'Annan, this is your ceasefire'

The sarcasm is probably lost on the former UN Secretary General who negotiated a cease fire agreement that is supposed to take effect today, but isn't even close to becoming reality given President Assad's continued assaults on civilians.

Reuters:

At least 12 people were killed on Wednesday, activists said.

Western powers have scorned President Bashar al-Assad's truce pledges to the United Nations-Arab League mediator, but so far lack an effective policy to curb the bloodshed, given their own aversion to military intervention and the resistance of Russia and China to any U.N. Security Council action.

"Far from fulfilling their commitment, the regime has cynically exploited the window of diplomatic negotiations to crack down even harder on its own people," British Prime Minister David Cameron said during a visit to Indonesia.

He said Annan had reported that Assad's troops were "conducting roving military operations in population centers supported by artillery fire". An estimated 1,000 people had been killed in the past week, Cameron said.

With all hostilities with rebels supposed to end at dawn on Thursday, activist videos posted on YouTube showed bombs crashing into the Khalidiya district of Homs.

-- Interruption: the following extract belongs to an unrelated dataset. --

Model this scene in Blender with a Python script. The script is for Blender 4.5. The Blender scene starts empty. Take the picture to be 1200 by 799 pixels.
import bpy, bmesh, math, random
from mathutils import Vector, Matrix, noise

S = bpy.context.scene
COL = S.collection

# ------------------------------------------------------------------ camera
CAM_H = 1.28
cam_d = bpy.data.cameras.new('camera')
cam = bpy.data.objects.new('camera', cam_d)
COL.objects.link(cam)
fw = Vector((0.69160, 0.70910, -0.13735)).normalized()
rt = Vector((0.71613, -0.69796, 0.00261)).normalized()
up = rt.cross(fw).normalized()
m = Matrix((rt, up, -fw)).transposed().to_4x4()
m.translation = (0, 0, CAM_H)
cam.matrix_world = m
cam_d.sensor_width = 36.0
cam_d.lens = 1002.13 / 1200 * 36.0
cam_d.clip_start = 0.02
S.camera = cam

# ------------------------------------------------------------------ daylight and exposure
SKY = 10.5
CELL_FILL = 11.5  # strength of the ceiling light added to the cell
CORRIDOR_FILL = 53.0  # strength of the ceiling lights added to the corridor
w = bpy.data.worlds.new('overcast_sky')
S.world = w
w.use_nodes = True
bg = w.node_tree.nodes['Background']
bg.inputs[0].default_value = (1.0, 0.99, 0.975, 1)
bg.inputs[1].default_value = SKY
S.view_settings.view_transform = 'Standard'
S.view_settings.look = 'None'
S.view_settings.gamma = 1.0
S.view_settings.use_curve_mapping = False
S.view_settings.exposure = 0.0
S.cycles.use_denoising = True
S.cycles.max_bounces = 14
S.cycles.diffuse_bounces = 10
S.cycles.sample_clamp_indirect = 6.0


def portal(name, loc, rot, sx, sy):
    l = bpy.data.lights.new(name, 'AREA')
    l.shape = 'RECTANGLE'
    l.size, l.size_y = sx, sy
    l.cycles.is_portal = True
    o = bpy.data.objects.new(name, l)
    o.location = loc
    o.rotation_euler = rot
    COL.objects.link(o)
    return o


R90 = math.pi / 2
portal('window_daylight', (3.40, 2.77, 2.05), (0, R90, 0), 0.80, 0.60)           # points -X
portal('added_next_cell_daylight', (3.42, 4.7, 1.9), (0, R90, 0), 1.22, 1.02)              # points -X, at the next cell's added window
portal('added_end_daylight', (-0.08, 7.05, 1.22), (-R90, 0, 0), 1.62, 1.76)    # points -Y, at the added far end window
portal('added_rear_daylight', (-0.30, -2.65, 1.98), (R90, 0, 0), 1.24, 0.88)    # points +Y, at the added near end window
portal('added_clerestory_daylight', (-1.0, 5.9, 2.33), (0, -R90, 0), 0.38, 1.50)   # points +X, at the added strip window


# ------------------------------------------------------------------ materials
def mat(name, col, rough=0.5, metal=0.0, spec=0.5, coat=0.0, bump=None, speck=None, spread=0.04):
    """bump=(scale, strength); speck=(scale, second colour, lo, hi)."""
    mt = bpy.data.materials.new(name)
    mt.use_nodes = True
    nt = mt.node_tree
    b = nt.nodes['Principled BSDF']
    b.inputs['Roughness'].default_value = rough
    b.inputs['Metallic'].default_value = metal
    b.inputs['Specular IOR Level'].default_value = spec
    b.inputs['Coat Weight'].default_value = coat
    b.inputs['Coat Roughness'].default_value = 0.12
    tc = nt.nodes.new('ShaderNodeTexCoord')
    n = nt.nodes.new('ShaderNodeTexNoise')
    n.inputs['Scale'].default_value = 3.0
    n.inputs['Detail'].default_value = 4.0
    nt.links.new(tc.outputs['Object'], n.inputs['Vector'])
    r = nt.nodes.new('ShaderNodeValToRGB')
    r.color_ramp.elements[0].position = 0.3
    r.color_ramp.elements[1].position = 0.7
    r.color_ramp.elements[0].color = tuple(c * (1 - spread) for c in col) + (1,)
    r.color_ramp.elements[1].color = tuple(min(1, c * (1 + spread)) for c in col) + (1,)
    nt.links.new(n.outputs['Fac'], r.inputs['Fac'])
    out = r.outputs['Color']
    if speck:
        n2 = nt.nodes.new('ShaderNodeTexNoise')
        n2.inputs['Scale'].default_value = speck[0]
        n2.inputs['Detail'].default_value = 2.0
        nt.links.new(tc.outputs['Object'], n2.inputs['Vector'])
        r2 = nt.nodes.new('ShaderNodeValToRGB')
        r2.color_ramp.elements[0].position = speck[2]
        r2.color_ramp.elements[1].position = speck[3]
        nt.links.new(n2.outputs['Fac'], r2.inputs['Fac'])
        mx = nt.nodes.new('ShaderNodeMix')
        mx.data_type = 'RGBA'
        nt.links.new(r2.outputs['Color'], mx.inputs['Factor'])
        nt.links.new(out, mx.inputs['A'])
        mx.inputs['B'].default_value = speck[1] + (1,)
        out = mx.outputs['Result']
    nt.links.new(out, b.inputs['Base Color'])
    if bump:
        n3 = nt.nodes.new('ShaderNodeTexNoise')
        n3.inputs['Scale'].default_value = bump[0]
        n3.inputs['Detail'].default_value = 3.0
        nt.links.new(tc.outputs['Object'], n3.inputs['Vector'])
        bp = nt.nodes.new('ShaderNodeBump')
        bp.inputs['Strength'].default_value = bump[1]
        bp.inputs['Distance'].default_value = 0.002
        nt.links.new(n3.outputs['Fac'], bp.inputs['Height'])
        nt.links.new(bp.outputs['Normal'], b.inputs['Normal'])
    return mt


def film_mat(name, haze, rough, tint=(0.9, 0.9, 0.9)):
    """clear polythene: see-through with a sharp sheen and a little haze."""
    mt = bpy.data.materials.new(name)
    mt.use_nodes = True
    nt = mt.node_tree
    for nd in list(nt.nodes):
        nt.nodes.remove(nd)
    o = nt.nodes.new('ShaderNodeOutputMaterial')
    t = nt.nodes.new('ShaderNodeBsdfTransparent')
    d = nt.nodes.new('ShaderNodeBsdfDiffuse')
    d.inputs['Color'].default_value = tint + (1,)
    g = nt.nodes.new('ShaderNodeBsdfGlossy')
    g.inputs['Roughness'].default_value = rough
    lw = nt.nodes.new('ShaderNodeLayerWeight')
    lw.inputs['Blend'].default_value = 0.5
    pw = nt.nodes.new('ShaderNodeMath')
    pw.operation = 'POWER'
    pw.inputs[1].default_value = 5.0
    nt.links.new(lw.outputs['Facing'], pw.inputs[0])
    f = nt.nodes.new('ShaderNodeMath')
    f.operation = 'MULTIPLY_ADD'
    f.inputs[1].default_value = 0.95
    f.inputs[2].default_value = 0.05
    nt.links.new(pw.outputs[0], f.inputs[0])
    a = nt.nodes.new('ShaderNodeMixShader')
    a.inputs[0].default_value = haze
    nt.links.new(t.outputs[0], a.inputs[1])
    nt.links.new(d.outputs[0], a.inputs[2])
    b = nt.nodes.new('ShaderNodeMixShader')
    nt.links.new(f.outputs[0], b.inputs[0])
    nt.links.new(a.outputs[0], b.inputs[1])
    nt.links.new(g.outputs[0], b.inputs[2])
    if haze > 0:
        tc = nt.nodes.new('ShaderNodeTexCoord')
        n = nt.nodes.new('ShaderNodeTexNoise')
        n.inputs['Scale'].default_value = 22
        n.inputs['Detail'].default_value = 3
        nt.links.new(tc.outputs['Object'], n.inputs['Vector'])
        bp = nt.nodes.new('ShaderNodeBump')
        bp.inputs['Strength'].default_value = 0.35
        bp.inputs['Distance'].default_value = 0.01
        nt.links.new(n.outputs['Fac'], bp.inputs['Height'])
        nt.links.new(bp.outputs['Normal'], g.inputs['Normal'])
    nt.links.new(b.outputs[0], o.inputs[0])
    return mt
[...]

Spouts of pulverized debris burst high into the air with each impact and plumes of dust and smoke drifted over the rooftops. The videos could not be verified and the Syrian government bars most independent media from the country.

The Syrian Observatory for Human Rights (SOHR), a British-based activist information organization, said three people were killed Homs and shelling that went on for an hour killed a man, woman and child in Qusair near the border with Lebanon and three were killed outside Damascus.

"Mortar fire started at 7 this morning. I can hear one explosion every five minutes," said activist Waleed al-Fares in Homs, where bombardment killed at least 26 people on Tuesday.

There's a chance that Annan will move the goalposts for Assad and push back the cease fire deadline, but why bother? Neither side will stop firing until someone forces them to. And since that prospect isn't in the offing, the fighting will continue indefinitely.